_Problem to work on_
Leave the pictures out and retype the lines from the beginning through the line with "COL = SC.collection", both ends included.

_Given data_
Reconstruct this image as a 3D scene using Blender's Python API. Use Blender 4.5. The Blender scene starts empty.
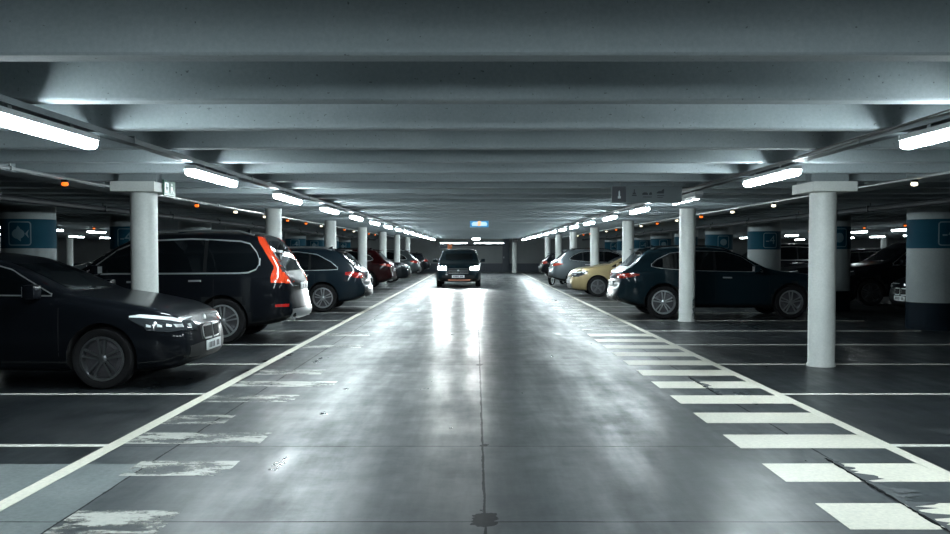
import bpy, bmesh, math, random
from mathutils import Vector, Matrix
from mathutils.bvhtree import BVHTree
random.seed(7)
PI = math.pi
SC = bpy.context.scene
COL = SC.collection

# ------------------------------------------------------------------ camera, world, exposure
F_PX = 896.0
PITCH = math.radians(1.8)
cd = bpy.data.cameras.new('camera'); cam = bpy.data.objects.new('camera', cd); COL.objects.link(cam)
cd.sensor_width = 36; cd.lens = F_PX / 950 * 36
cd.clip_start = 0.05; cd.clip_end = 300
cam.location = (0, 0, 1.5)
cam.rotation_euler = (PI / 2 - PITCH, 0, 0)
cd.shift_y = (F_PX * math.tan(PITCH) - 15.5) / 950
cd.shift_x = -1.0 / 950
SC.camera = cam
w = bpy.data.worlds.new('world'); SC.world = w; w.use_nodes = True
w.node_tree.nodes['Background'].inputs[0].default_value = (0.5, 0.8, 1.0, 1)
w.node_tree.nodes['Background'].inputs[1].default_value = 0.002
SC.view_settings.view_transform = 'Standard'
SC.view_settings.look = 'None'
SC.view_settings.gamma = 1
SC.view_settings.use_curve_mapping = False
SC.view_settings.exposure = 0.0
LAMP_STRENGTH = 146.0
LAMP_COL = (0.84, 0.97, 1.0)
HEAD_W = 1400

# ------------------------------------------------------------------ materials
def mat(name, col=(.5, .5, .5), rough=.5, metal=0.0, coat=0.0, emit=None, estr=0.0, spec=.5, trans=0.0):
    m = bpy.data.materials.new(name); m.use_nodes = True
    b = m.node_tree.nodes['Principled BSDF']
    b.inputs['Base Color'].default_value = (*col, 1)
    b.inputs['Roughness'].default_value = rough
    b.inputs['Metallic'].default_value = metal
    b.inputs['Coat Weight'].default_value = coat
    b.inputs['Coat Roughness'].default_value = .04
    b.inputs['Specular IOR Level'].default_value = spec
    b.inputs['Transmission Weight'].default_value = trans
    if emit:
        b.inputs['Emission Color'].default_value = (*emit, 1)
        b.inputs['Emission Strength'].default_value = estr
    return m

class NT:
    def __init__(s, m):
        s.t = m.node_tree; s.n = s.t.nodes; s.l = s.t.links; s.b = s.n['Principled BSDF']
        tc = s.n.new('ShaderNodeTexCoord'); s.co = tc.outputs['Object']
        sp = s.n.new('ShaderNodeSeparateXYZ'); s.l.new(s.co, sp.inputs[0]); s.x, s.y, s.z = sp.outputs
    def _in(s, sock, v):
        if isinstance(v, (int, float)): sock.default_value = v
        elif isinstance(v, tuple): sock.default_value = (*v, 1) if len(v) == 3 else v
        else: s.l.new(v, sock)
    def m(s, op, a, b=0.0, c=0.0):
        n = s.n.new('ShaderNodeMath'); n.operation = op
        s._in(n.inputs[0], a); s._in(n.inputs[1], b)
        if op in ('SMOOTH_MIN', 'COMPARE', 'MULTIPLY_ADD'): s._in(n.inputs[2], c)
        return n.outputs[0]
    def noise(s, scale, detail=4, rough=.6, vec=None, stretch=None):
        n = s.n.new('ShaderNodeTexNoise'); n.inputs['Scale'].default_value = scale
        n.inputs['Detail'].default_value = detail; n.inputs['Roughness'].default_value = rough
        v = s.co
        if stretch:
            mp = s.n.new('ShaderNodeMapping'); mp.inputs['Scale'].default_value = stretch
            s.l.new(v, mp.inputs['Vector']); v = mp.outputs[0]
        s.l.new(v, n.inputs['Vector']); return n.outputs['Fac']
    def ramp(s, v, a, b, lo=0.0, hi=1.0):
        n = s.n.new('ShaderNodeMapRange'); s._in(n.inputs[0], v)
        n.inputs[1].default_value = a; n.inputs[2].default_value = b
        n.inputs[3].default_value = lo; n.inputs[4].default_value = hi; return n.outputs[0]
    def mix(s, f, a, b):
        n = s.n.new('ShaderNodeMix'); n.data_type = 'RGBA'
        s._in(n.inputs['Factor'], f); s._in(n.inputs['A'], a); s._in(n.inputs['B'], b); return n.outputs['Result']
    def line(s, coord, c, wd):            # 1 inside a band around c
        d = s.m('ABSOLUTE', s.m('SUBTRACT', coord, c)); return s.m('LESS_THAN', d, wd)
    def bump(s, h, strength=.2, dist=.01):
        n = s.n.new('ShaderNodeBump'); n.inputs['Strength'].default_value = strength
        n.inputs['Distance'].default_value = dist; s.l.new(h, n.inputs['Height']); s.l.new(n.outputs[0], s.b.inputs['Normal'])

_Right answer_
Reconstruct this image as a 3D scene using Blender's Python API. Use Blender 4.5. The Blender scene starts empty.
import bpy, bmesh, math, random
from mathutils import Vector, Matrix
from mathutils.bvhtree import BVHTree
random.seed(7)
PI = math.pi
SC = bpy.context.scene
COL = SC.collection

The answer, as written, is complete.